Writing in the liner notes of This is Just a Place, the forthcoming album from Brooklyn’s Field Guides, Ben Seretan tells the tale of a dead cormorant found on a hike in Monterey Bay. “It’s little heart had stopped but its wings were still warm,” Seretan explains, “and its body surprisingly light. It felt clean, at peace, and full of grace.” After showing the bird to his professor, a “maritime literature specialist with a soft spot for birds,” they decided to retrieve the body to donate to the Smithsonian. Getting an old beach towel, the professor “gently swaddled the cormorant, its head lolling back against his chest.”
This is Just a Place is will be released on Seretan’s Whatever’s Clever label this September, and his story is indicative of the Field Guides sound. They work in an organic style in which beauty and tragedy are tightly wound, the sure passing of time infusing things with a strange feeling, a simultaneous sadness and joy. The concluding image of the bird speaks to something deeper within their music too, the kindness and care of the act as its head rests against the man’s chest. Even in surrender to the reality of things, small acts of compassion can be found.
Though Field Guides has had a revolving cast of collaborators over the years, the project has always orbited around the central presence of Benedict Kupstas. This is Just a Place sees Field Guides reemerge with a new cast of talent. Taylor Bergren-Chrisman (upright bass, electric bass, piano, Hammond organ) Timothy Simmonds (electric guitar, 12-string acoustic guitar, percussion) Booker Stardrum (drum kit, percussion, bag of chips), and a wider cast of guests (including Alena Spanger, Fred Thomas, D. James Goodwin, Jamie Reeder, Angela Morris and more) join Kupstas and elevate his music and writing into something grand.

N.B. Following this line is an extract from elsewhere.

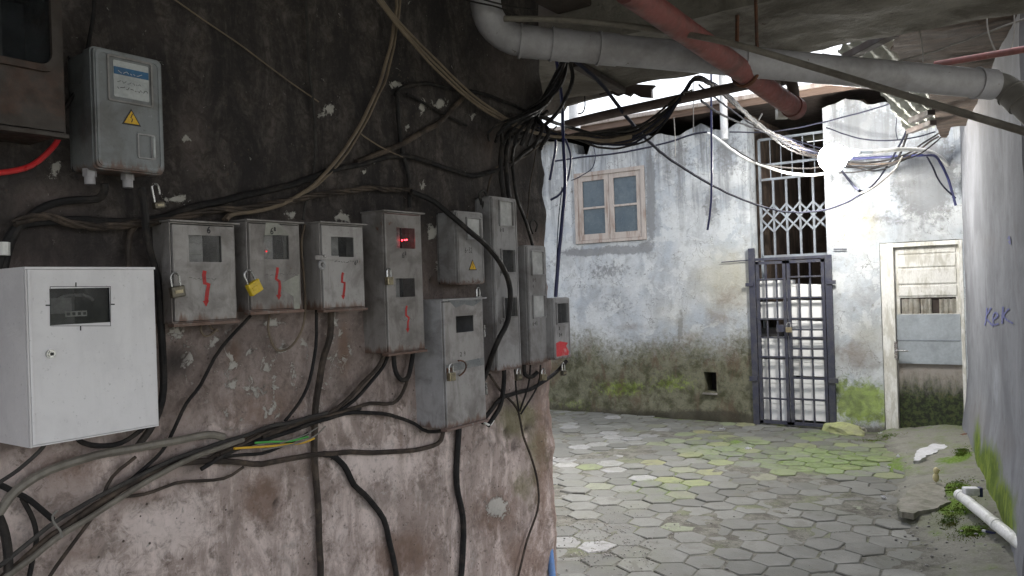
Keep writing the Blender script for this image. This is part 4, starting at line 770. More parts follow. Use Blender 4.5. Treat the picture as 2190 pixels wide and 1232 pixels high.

Lead single ‘Guessing at Animals’ sets the tone. With its narrator moving through the aftermath of heartbreak and slowly becoming enmeshed with someone else, the track might appear to be a regular breakup/new love tale, though to break the song into such terms is to deny its effervescent and idiosyncratic humanity. Images that might come off twee in the hands of others (playing tic-tac-toe on the back of a crush’s hand as your subway stop approaches, walking home alone and dreaming of what might be), feel playful and poignant, and mark This is Just a Place as an album to watch as we move into autumn.